Zwar unterscheiden sich die Klangsprachen in vielen Aspekten, doch zugleich existieren ähnliche Methoden. So basiert manch einer der geistlichen, altsyrischen Gesänge auf weltlichen Liedern, erzählt Razek-François Bitar im Gespräch mit Karin Flegel, der Leiterin der Potsdamer Urania. Das wiederum kommt Björn O. Wiede sehr bekannt vor, denn das Parodie-Verfahren war auch bei Johann Sebastian Bach gang und gäbe. Ebenso existieren durchaus Gemeinsamkeiten zwischen dem orientalischen, „colorierten“ Gesang und den Verzierungen der Barockarien. „Die Andockstellen zwischen alten syrischen Passionsgesängen und den Bach’schen klagenden und betrachtenden Arien sind offensichtlich“, erklärt Björn O. Wiede.

Für den szenischen Hintergrund wurden abstrakte Gemälde von Bernd Guggenberger gewählt, der nicht nur Maler, sondern auch Essayist und Professor der Politikwissenschaft ist. Im Zentrum steht sein Gemälde mit dem gar nicht so abstrakten Doppelkreuz, ganz im Sinne seiner Überzeugung, nachdem erst der Kontext, in den ein Bild gestellt wird, Deutungszwänge erzeugt und Assoziationsketten beim Betrachter produziert. Natürlich hofft er auf die Fähigkeit der Menschen, im Sinne des „credo quia absurdum“ (Ich glaube, auch weil es absurd ist) auf eine Zukunft jenseits von Schutt, Angst und Krieg zu vertrauen.

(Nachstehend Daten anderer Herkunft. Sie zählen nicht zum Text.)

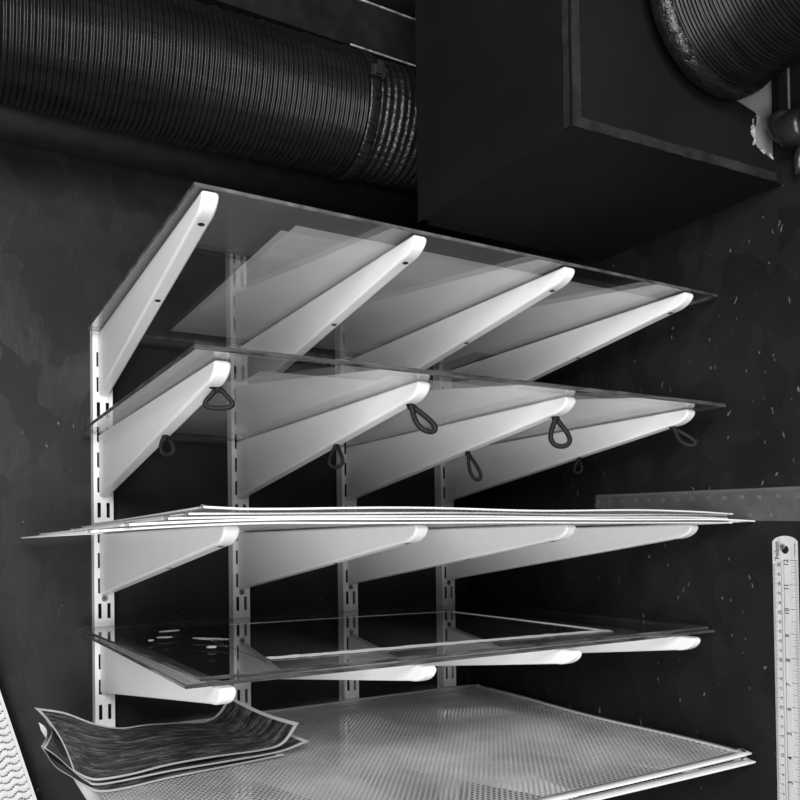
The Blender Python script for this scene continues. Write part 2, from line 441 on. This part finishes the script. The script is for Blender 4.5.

Zu Musik und Szenenbild gesellt sich die tänzerische Darstellung durch Steffen Findeisen und einem weiterem Schauspieler. Unter der Regie von Jürgen Hinz soll so aus dem szenischen Konzert eine Art von „Überpassionsmesse“ entstehen, an der auch das Potsdamer Ensemble I Confidenti, vertreten durch Christine Jaschinsky, seinen Anteil hat. Hier wie dort ist die Musik eine grenzüberschreitende Klangsprache zum Ausdruck von Gefühlen. Nicht zuletzt ermöglicht jedoch der religiöse Inhalt das Finden eines gemeinsamen künstlerischen Miteinanders: „Das Thema ist das Leid Christi, und ist so mit dem Leid aller Menschen und insbesondere dem der Syrer zu verbinden“, äußert Razek-François Bitar und wünscht: „So wie die Botschaft der Passion Christi war, den leidenden Menschen Rettung und Liebe zu geben, so versuchen wir, Verständnis und Frieden durch die Musik zu vermitteln.“ Babette Kaiserkern

Aufführungen: „Bach. Passion. Aleppo“, am 24. März um 18 Uhr in der St. Matthäuskirche in Berlin, am 25. März um 18 Uhr in der Nikolaikirche Potsdam, am 26. März um 19.30 Uhr im Klosterstift Neuzelle.